The Clibanarii were used mostly by Eastern armies; for example, they were used by the Palmyrene Empire, and fought against the inferior Roman cavalry at Immae and Emesa. Sassanids employed Clibanarii in their western armies, mainly against Eastern Roman empire. They were more heavily armoured than their Byzantine counterparts. The Clibinarii cavalry of Shapur II is described by Greek historian Ammianus Marcellinus, a Roman general who served in the army of Constantius II in Gaul and Persia, fought against the Persians under Julian the Apostate, and took part in the retreat of his successor Jovian, as:

"All the companies were clad in iron, and all parts of their bodies were covered with thick plates, so fitted that the stiff-joints conformed with those of their limbs; and the forms of human faces were so skilfully fitted to their heads, that since their entire body was covered with metal, arrows that fell upon them could lodge only where they could see a little through tiny openings opposite the pupil of the eye, or where through the tip of their nose they were able to get a little breath.

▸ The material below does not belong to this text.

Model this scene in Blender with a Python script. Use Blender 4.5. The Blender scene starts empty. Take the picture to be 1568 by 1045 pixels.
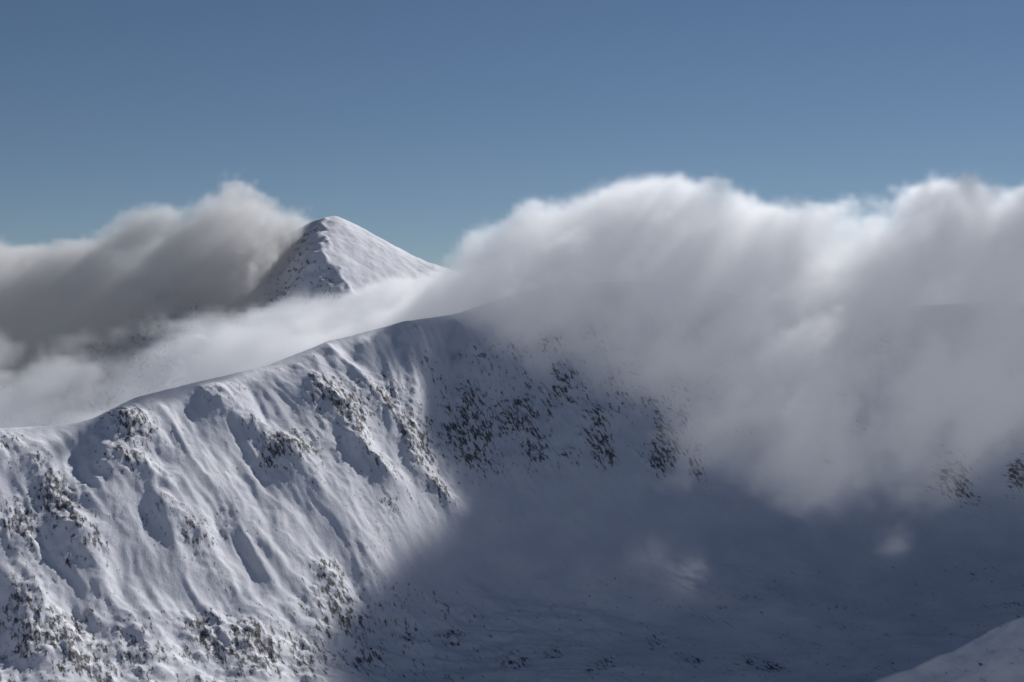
import bpy, numpy as np, math
K=0.36/784.0
def W(px,py,Y): return ((px-784)*K*Y, Y, (522-py)*K*Y)
# ---------------- noise helpers ----------------
def sstep(a,b,x):
    t=np.clip((x-a)/(b-a),0,1); return t*t*(3-2*t)
def perlin(x,y,seed=0):
    r=np.random.default_rng(seed); P=r.permutation(256); ang=r.random(256)*2*np.pi
    gx=np.cos(ang); gy=np.sin(ang)
    xi=np.floor(x).astype(np.int64); yi=np.floor(y).astype(np.int64)
    xf=x-xi; yf=y-yi
    u=xf**3*(xf*(xf*6-15)+10); v=yf**3*(yf*(yf*6-15)+10)
    def g(i,j,a,b):
        h=P[(P[i&255]+j)&255]; return gx[h]*a+gy[h]*b
    n00=g(xi,yi,xf,yf); n10=g(xi+1,yi,xf-1,yf); n01=g(xi,yi+1,xf,yf-1); n11=g(xi+1,yi+1,xf-1,yf-1)
    return 1.5*((n00*(1-u)+n10*u)*(1-v)+(n01*(1-u)+n11*u)*v)
def fbm(x,y,o=5,seed=0,gain=.5,ridged=False):
    a=1;s=0;t=0
    for i in range(o):
        n=perlin(x*2**i+i*17.3,y*2**i-i*9.1,seed+i)
        if ridged: n=1-2*np.abs(n)
        s=s+a*n;t+=a;a*=gain
    return s/t
def smax(a,b,k): 
    h=np.clip(.5+.5*(a-b)/k,0,1); return b*(1-h)+a*h+k*h*(1-h)
def smooth_interp(xq,xs,ys,rad):
    g=np.linspace(xs[0]-300,xs[-1]+300,4000); v=np.interp(g,xs,ys)
    n=max(1,int(rad/(g[1]-g[0]))); ker=np.hanning(2*n+3); ker/=ker.sum()
    v=np.convolve(np.pad(v,(n+1,n+1),mode='edge'),ker,mode='valid')
    return np.interp(xq,g,v)
# ---------------- main ridge ----------------
crest=[(-300,640,1380),(0,656,1430),(100,650,1465),(150,640,1485),(200,610,1500),(300,585,1550),(400,562,1600),(500,524,1670),(560,508,1710),(620,492,1750),
 (700,480,1815),(780,452,1880),(860,432,1930),(1000,430,2000),(1200,462,2060),(1400,468,2060),(1568,460,2000),(1900,420,1850)]
cw=np.array([W(*c) for c in crest])
def yc_(x): return smooth_interp(x,cw[:,0],cw[:,1],40)
def zc_(x): return smooth_interp(x,cw[:,0],cw[:,2],9)
def base_terrain(x,y):
    d=yc_(x)+12*fbm(x/90,x*0+3.1,3,5)-y
    zc=zc_(x)
    sf=np.interp(x,[-500,-200,0,400,900],[.60,.64,.72,.62,.56])
    r=8.
    front=zc-sf*(np.sqrt(d*d+r*r)-r)
    back=zc-.62*(np.sqrt(d*d+r*r)-r)
    w=np.where(d>0,front,back)
    floor=-292+.05*(y-1250)+14*fbm(x/260,y/260,3,11)
    floor=np.where(d<0,-420+20*fbm(x/400,y/400,3,12),floor)
    z=smax(w,floor,np.where(d<0,90,70))
    return z,d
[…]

Of these some who were armed with pikes, stood so motionless that you would have thought them held fast by clamps of bronze."
"The Persians opposed us serried bands of mail-clad horsemen in such close order that the gleam of moving bodies covered with closely fitting plates of iron dazzled the eyes of those who looked upon them, while the whole throng of horses was protected by coverings of leather."